I read what I wrote, and I’m critical. What if someone read this? So, I move on to another thought. 

“On the hike in, I noticed the thought, “This is hard” then changed it to “This is easy.” Try not to think about what you’ll do when you get there. Think about here and what you’re going to do here. Or better yet, don’t think or do, and just be.” 

As I often do in diaries and journals, I sign my name. I close the journal, place it and the pen under my pillow, lay back on the floatie, and ponder what to do next.

Death is an interesting animal. Unexpected is the relief and hopefulness that arrives sometime after, like a dear old friend knocking at the door. The tendency might be to feel guilty; how is it okay to feel like a kid waiting to get into Disneyland at that time?

Before my Mom’s death, she bought a brand-new Camaro. To be sure, I’d tasted the speed of it and experienced the sleekness of its design. With her in the passenger seat and me with my learner’s permit, she and I would blast The Lion King soundtrack – the only CD we had; it was the 90s, after all – over the car’s crystal transparent, booming sound system. Even now, I can still hear the bellowing start of the “Circle of Life,” “Nants ingonyama bagithi baba!”).

Not even three weeks into having a full-on driver’s license, she died. Suddenly and on a routine Sunday evening. I felt shocked as my life turned into an uncrewed ship spinning directionless out at sea.
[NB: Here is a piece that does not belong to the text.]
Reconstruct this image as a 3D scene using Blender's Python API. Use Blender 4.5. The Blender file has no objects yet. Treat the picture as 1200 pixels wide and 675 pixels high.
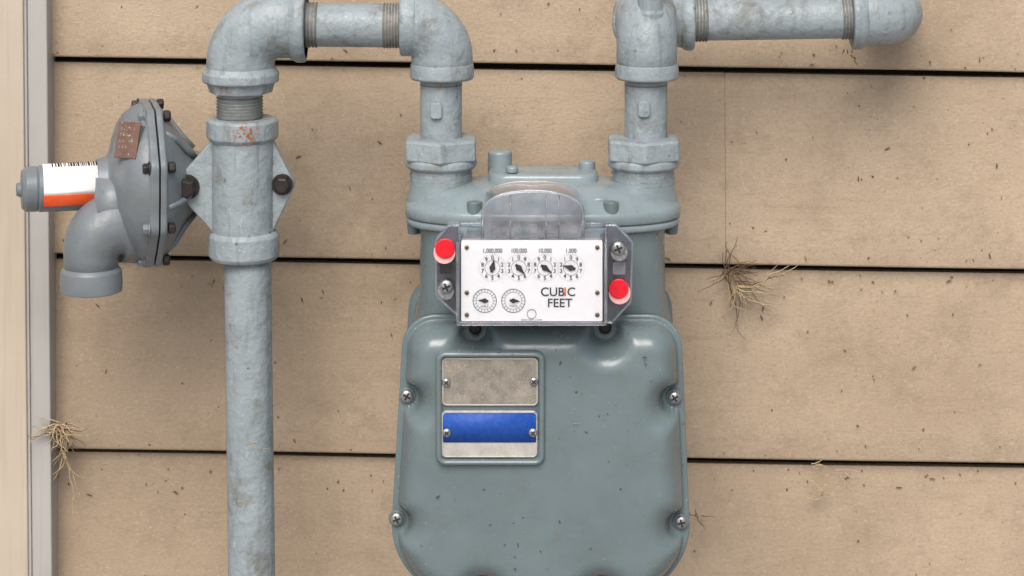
import bpy, bmesh, math, random
import numpy as np
from mathutils import Vector, Matrix
random.seed(7)
S=0.0006; HY=-350.0; D=3000.0; CAMZ=1.25
sc=bpy.context.scene
def P(px,py,y=0.0):
    s=(D+y)/D
    return Vector(((px-600)*s,y,(HY-py)*s))
def W(v): return Vector((v[0]*S,v[1]*S,v[2]*S+CAMZ))
# ------------------------------------------------------------------ materials
class NT:
    def __init__(s,name):
        s.m=bpy.data.materials.new(name); s.m.use_nodes=True
        s.t=s.m.node_tree; s.b=s.t.nodes['Principled BSDF']; s.out=s.t.nodes['Material Output']
        s.tc=s.t.nodes.new('ShaderNodeTexCoord')
    def n(s,ty,**k):
        x=s.t.nodes.new(ty)
        for a,b in k.items(): setattr(x,a,b)
        return x
    def l(s,a,b): s.t.links.new(a,b)
    def noise(s,scale,detail=3,rough=.55,dist=0,vec=None):
        x=s.n('ShaderNodeTexNoise'); x.inputs['Scale'].default_value=scale
        x.inputs['Detail'].default_value=detail; x.inputs['Roughness'].default_value=rough
        x.inputs['Distortion'].default_value=dist
        s.l(vec if vec is not None else s.tc.outputs['Object'],x.inputs['Vector']); return x.outputs['Fac']
    def ramp(s,fac,a,b,va=0.,vb=1.):
        x=s.n('ShaderNodeMapRange'); x.inputs[1].default_value=a; x.inputs[2].default_value=b
        x.inputs[3].default_value=va; x.inputs[4].default_value=vb; s.l(fac,x.inputs[0]); return x.outputs[0]
    def math(s,op,a,b=None):
        x=s.n('ShaderNodeMath',operation=op)
        for i,v in enumerate((a,b)):
            if v is None: continue
            if isinstance(v,(int,float)): x.inputs[i].default_value=v
            else: s.l(v,x.inputs[i])
        return x.outputs[0]
    def mix(s,fac,a,b):
        x=s.n('ShaderNodeMix',data_type='RGBA')
        if isinstance(fac,(int,float)): x.inputs[0].default_value=fac
        else: s.l(fac,x.inputs[0])
        for i,v in ((6,a),(7,b)):
            if isinstance(v,tuple): x.inputs[i].default_value=(*v,1)
            else: s.l(v,x.inputs[i])
        return x.outputs[2]
    def mapping(s,scale,rot=(0,0,0)):
        x=s.n('ShaderNodeMapping'); x.inputs['Scale'].default_value=scale; x.inputs['Rotation'].default_value=rot
        s.l(s.tc.outputs['Object'],x.inputs['Vector']); return x.outputs[0]
    def specks(s,scale,size,keep,vec=None):
        v=s.n('ShaderNodeTexVoronoi'); v.inputs['Scale'].default_value=scale
        base=vec if vec is not None else s.tc.outputs['Object']
        nz=s.n('ShaderNodeTexNoise'); nz.inputs['Scale'].default_value=scale*5; nz.inputs['Detail'].default_value=0; s.l(base,nz.inputs['Vector'])
        add=s.n('ShaderNodeVectorMath',operation='MULTIPLY_ADD')
        s.l(nz.outputs['Color'],add.inputs[0]); add.inputs[1].default_value=(.25/scale,)*3; s.l(base,add.inputs[2])
        s.l(add.outputs[0],v.inputs['Vector'])
        a=s.ramp(v.outputs['Distance'],size,size*.6)
        sep=s.n('ShaderNodeSeparateColor'); s.l(v.outputs['Color'],sep.inputs[0])
        k=s.math('LESS_THAN',sep.outputs[0],keep)
        amt=s.math('MULTIPLY',k,sep.outputs[1])
        return s.math('MULTIPLY',a,amt)
    def bump(s,pairs,dist=.001):
        prev=None
        for h,st,dd in pairs:
            b=s.n('ShaderNodeBump'); b.inputs['Strength'].default_value=st; b.inputs['Distance'].default_value=dd
            s.l(h,b.inputs['Height'])
            if prev is not None: s.l(prev,b.inputs['Normal'])
            prev=b.outputs[0]
        s.l(prev,s.b.inputs['Normal'])
def paint(name,ca,cb,rough=.38,grime=.25,hammer=.25,dark=.5,light=.5,rusts=(),streak=True,spec=.5,grimecol=(.13,.12,.08)):
    t=NT(name)
    c=t.mix(t.ramp(t.noise(24,3,.65),.33,.67),ca,cb)
    g=t.ramp(t.noise(48,4,.75,.6),.53,.70,0,grime)
    c=t.mix(g,c,grimecol)
    if streak:
        v=t.mapping((160,160,14)); g2=t.ramp(t.noise(1,3,.6,vec=v),.54,.74,0,grime*.9)
        c=t.mix(g2,c,tuple(x*.45 for x in cb))
        c=t.mix(t.ramp(t.noise(210,2,.6),.60,.75,0,.35),c,tuple(min(1,x*1.5) for x in ca))
    c=t.mix(t.math('MULTIPLY',t.specks(130,.17,.34),dark),c,(.06,.045,.03))
    if light>0: c=t.mix(t.math('MULTIPLY',t.specks(260,.2,.13),light),c,(.55,.56,.53))
    for (pos,rad,st) in rusts:
        w=W(pos); vm=t.n('ShaderNodeVectorMath',operation='DISTANCE'); t.l(t.tc.outputs['Object'],vm.inputs[0]); vm.inputs[1].default_value=w
        near=t.ramp(vm.outputs['Value'],rad*S,rad*S*.25)
        f=t.math('MULTIPLY',near,t.ramp(t.noise(330,3,.7),.50,.57,0,st))
        c=t.mix(f,c,(.28,.075,.015))
    t.l(c,t.b.inputs['Base Color'])
    t.l(t.ramp(g,0,.5,rough,rough+.25),t.b.inputs['Roughness'])
    t.b.inputs['Specular IOR Level'].default_value=spec
    t.bump([(t.noise(150,2,.55),hammer,.0016),(t.noise(650,2,.6),hammer*.7,.0004)])
    return t.m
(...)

Nothing changed for a time, but something happened. Oddly, the world kept turning. I kept being a 16-year-old with a head full of dreams, on the verge of launching into a life of my own. Although a large part of my life ended on February 8, 1998, it also transitioned into something different, something new, and it excited me.

And I’ll be damned. That beautiful white, black-leather upholstery, t-top, zero-to-fast car was finally in my reach.

Or so I thought. My Dad had other plans.

Don’t worry; I did get to drive it a few times. Ultimately, it got sold, and in its place appeared a Ford Escort with the get-up-and-go of a golf cart equipped with a dumb cassette tape player.

As I reflect, the journey from then to now reads like a book; it’s profoundly moving, filled with themes of overcoming, courageousness, and transformation. I wouldn’t trade a dang moment of it. As they say, life goes on; it’ll be different and new, but if you’re open to it, it could be unbelievably great, too.